**SUPPLIED DATA**

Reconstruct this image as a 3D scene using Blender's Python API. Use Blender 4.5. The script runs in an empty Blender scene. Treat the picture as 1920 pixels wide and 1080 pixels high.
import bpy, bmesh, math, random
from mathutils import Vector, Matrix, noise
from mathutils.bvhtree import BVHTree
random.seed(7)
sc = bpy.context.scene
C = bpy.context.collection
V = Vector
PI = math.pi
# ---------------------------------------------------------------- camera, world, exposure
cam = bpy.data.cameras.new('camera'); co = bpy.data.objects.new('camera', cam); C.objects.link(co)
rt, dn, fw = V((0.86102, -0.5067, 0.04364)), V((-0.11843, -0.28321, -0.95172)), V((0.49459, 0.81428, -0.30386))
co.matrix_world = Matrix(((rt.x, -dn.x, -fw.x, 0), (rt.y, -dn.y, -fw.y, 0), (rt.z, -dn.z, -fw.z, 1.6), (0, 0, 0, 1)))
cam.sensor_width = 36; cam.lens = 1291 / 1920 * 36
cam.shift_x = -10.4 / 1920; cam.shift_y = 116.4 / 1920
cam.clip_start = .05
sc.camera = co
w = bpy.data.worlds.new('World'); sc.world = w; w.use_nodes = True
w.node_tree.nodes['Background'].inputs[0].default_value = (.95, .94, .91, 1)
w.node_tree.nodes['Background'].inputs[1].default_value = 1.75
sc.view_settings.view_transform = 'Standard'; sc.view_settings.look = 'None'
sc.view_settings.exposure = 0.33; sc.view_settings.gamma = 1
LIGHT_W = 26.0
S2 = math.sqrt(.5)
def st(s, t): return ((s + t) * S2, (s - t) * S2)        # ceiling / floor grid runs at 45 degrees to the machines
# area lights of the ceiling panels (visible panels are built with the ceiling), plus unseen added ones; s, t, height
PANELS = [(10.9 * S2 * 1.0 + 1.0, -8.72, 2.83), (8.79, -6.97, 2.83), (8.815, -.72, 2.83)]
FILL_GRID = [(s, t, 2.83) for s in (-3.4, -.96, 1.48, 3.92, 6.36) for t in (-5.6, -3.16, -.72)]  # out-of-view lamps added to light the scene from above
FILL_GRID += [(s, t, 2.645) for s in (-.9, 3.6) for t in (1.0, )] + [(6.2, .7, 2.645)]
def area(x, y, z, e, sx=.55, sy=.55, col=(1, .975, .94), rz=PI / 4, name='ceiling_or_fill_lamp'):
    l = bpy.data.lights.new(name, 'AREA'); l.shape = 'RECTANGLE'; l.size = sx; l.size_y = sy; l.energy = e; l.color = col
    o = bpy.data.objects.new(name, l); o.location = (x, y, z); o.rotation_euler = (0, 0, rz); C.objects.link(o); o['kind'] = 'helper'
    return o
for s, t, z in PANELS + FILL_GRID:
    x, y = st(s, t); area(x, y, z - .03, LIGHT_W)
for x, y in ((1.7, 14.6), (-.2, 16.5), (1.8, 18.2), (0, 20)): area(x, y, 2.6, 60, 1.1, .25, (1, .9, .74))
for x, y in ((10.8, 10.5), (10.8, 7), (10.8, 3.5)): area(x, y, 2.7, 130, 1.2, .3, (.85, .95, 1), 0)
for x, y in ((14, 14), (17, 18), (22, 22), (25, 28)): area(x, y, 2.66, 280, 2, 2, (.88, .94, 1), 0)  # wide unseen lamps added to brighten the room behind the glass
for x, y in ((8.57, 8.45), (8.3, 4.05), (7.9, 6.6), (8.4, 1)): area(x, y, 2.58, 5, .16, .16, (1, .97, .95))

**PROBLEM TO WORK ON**
Word for word, write out the data.

**TASK ANSWER**
Reconstruct this image as a 3D scene using Blender's Python API. Use Blender 4.5. The script runs in an empty Blender scene. Treat the picture as 1920 pixels wide and 1080 pixels high.
import bpy, bmesh, math, random
from mathutils import Vector, Matrix, noise
from mathutils.bvhtree import BVHTree
random.seed(7)
sc = bpy.context.scene
C = bpy.context.collection
V = Vector
PI = math.pi
# ---------------------------------------------------------------- camera, world, exposure
cam = bpy.data.cameras.new('camera'); co = bpy.data.objects.new('camera', cam); C.objects.link(co)
rt, dn, fw = V((0.86102, -0.5067, 0.04364)), V((-0.11843, -0.28321, -0.95172)), V((0.49459, 0.81428, -0.30386))
co.matrix_world = Matrix(((rt.x, -dn.x, -fw.x, 0), (rt.y, -dn.y, -fw.y, 0), (rt.z, -dn.z, -fw.z, 1.6), (0, 0, 0, 1)))
cam.sensor_width = 36; cam.lens = 1291 / 1920 * 36
cam.shift_x = -10.4 / 1920; cam.shift_y = 116.4 / 1920
cam.clip_start = .05
sc.camera = co
w = bpy.data.worlds.new('World'); sc.world = w; w.use_nodes = True
w.node_tree.nodes['Background'].inputs[0].default_value = (.95, .94, .91, 1)
w.node_tree.nodes['Background'].inputs[1].default_value = 1.75
sc.view_settings.view_transform = 'Standard'; sc.view_settings.look = 'None'
sc.view_settings.exposure = 0.33; sc.view_settings.gamma = 1
LIGHT_W = 26.0
S2 = math.sqrt(.5)
def st(s, t): return ((s + t) * S2, (s - t) * S2)        # ceiling / floor grid runs at 45 degrees to the machines
# area lights of the ceiling panels (visible panels are built with the ceiling), plus unseen added ones; s, t, height
PANELS = [(10.9 * S2 * 1.0 + 1.0, -8.72, 2.83), (8.79, -6.97, 2.83), (8.815, -.72, 2.83)]
FILL_GRID = [(s, t, 2.83) for s in (-3.4, -.96, 1.48, 3.92, 6.36) for t in (-5.6, -3.16, -.72)]  # out-of-view lamps added to light the scene from above
FILL_GRID += [(s, t, 2.645) for s in (-.9, 3.6) for t in (1.0, )] + [(6.2, .7, 2.645)]
def area(x, y, z, e, sx=.55, sy=.55, col=(1, .975, .94), rz=PI / 4, name='ceiling_or_fill_lamp'):
    l = bpy.data.lights.new(name, 'AREA'); l.shape = 'RECTANGLE'; l.size = sx; l.size_y = sy; l.energy = e; l.color = col
    o = bpy.data.objects.new(name, l); o.location = (x, y, z); o.rotation_euler = (0, 0, rz); C.objects.link(o); o['kind'] = 'helper'
    return o
for s, t, z in PANELS + FILL_GRID:
    x, y = st(s, t); area(x, y, z - .03, LIGHT_W)
for x, y in ((1.7, 14.6), (-.2, 16.5), (1.8, 18.2), (0, 20)): area(x, y, 2.6, 60, 1.1, .25, (1, .9, .74))
for x, y in ((10.8, 10.5), (10.8, 7), (10.8, 3.5)): area(x, y, 2.7, 130, 1.2, .3, (.85, .95, 1), 0)
for x, y in ((14, 14), (17, 18), (22, 22), (25, 28)): area(x, y, 2.66, 280, 2, 2, (.88, .94, 1), 0)  # wide unseen lamps added to brighten the room behind the glass
for x, y in ((8.57, 8.45), (8.3, 4.05), (7.9, 6.6), (8.4, 1)): area(x, y, 2.58, 5, .16, .16, (1, .97, .95))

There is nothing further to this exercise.